## Short exercise:
Everything from the first line down to the line containing "PI = math.pi" should be reproduced exactly; please include nothing else.

## Dataset excerpt:
——————————

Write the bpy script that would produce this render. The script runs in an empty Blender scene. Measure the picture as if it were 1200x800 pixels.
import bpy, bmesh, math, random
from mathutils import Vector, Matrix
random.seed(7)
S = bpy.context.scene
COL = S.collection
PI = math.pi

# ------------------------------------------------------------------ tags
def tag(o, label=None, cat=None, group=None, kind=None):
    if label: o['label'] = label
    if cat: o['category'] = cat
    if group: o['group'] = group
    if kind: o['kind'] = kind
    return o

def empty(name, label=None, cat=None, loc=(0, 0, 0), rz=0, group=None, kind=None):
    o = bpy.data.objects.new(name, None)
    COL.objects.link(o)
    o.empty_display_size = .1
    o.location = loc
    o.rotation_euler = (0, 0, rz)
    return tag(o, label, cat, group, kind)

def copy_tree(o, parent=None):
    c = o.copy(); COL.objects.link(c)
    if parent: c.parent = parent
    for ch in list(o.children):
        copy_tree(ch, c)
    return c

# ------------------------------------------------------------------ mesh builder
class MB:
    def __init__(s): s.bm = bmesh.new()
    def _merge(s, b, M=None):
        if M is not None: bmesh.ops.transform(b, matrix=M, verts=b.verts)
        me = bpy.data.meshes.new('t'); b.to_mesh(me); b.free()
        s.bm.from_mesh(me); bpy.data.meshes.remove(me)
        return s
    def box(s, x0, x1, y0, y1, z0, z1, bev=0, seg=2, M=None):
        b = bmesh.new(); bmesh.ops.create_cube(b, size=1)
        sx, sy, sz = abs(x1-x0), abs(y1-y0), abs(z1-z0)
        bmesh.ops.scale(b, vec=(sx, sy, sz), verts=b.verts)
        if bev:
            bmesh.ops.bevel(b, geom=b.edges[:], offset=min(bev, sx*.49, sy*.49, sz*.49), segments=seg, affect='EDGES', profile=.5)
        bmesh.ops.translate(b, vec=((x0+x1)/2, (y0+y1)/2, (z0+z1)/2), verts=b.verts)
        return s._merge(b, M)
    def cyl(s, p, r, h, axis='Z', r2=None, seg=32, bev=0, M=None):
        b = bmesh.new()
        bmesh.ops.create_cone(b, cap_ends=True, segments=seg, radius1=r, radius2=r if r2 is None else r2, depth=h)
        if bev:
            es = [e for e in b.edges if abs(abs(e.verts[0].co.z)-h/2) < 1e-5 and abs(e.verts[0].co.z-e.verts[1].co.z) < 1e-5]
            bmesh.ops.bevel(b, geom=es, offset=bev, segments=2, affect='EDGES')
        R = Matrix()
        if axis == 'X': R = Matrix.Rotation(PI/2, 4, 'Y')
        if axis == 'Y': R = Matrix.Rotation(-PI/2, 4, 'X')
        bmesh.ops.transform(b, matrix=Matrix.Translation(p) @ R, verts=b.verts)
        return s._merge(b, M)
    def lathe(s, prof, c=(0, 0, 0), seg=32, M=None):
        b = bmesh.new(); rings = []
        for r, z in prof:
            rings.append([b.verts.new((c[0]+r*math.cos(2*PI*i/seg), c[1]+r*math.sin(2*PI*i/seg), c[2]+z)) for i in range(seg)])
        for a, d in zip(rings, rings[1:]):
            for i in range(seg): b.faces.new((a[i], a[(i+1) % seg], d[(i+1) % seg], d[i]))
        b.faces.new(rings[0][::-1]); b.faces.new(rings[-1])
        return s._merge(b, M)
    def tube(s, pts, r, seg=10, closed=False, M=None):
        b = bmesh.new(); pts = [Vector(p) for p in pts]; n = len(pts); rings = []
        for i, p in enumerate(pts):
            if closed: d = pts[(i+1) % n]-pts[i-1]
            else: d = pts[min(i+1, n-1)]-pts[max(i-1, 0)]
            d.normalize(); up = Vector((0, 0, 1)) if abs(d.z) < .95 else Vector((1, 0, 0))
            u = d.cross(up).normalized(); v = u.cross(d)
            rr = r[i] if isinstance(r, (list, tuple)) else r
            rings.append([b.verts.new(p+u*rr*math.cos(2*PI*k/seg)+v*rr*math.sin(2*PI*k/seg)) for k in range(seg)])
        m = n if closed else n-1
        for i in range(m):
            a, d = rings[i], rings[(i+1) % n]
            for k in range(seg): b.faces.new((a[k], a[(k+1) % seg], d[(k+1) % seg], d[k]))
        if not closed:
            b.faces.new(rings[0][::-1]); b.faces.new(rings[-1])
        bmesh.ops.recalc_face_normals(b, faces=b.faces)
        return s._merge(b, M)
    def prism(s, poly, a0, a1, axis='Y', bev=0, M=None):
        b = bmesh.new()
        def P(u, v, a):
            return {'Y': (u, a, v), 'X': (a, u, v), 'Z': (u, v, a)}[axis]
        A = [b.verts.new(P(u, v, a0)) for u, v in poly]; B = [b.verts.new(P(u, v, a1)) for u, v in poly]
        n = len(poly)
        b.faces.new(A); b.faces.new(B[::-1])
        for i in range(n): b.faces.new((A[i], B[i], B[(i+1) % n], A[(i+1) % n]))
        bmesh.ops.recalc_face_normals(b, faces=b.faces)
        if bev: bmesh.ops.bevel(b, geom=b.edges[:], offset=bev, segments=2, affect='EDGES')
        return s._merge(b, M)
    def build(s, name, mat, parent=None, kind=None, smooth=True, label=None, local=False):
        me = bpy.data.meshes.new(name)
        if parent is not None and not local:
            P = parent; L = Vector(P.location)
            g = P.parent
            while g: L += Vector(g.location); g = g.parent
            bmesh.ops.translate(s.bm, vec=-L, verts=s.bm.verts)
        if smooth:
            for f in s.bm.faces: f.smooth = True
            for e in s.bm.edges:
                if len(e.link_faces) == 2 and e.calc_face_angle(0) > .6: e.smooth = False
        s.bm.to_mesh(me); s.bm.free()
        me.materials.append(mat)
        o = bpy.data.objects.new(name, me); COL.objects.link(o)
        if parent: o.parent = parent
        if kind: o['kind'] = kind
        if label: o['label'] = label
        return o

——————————

## Task answer:
Write the bpy script that would produce this render. The script runs in an empty Blender scene. Measure the picture as if it were 1200x800 pixels.
import bpy, bmesh, math, random
from mathutils import Vector, Matrix
random.seed(7)
S = bpy.context.scene
COL = S.collection
PI = math.pi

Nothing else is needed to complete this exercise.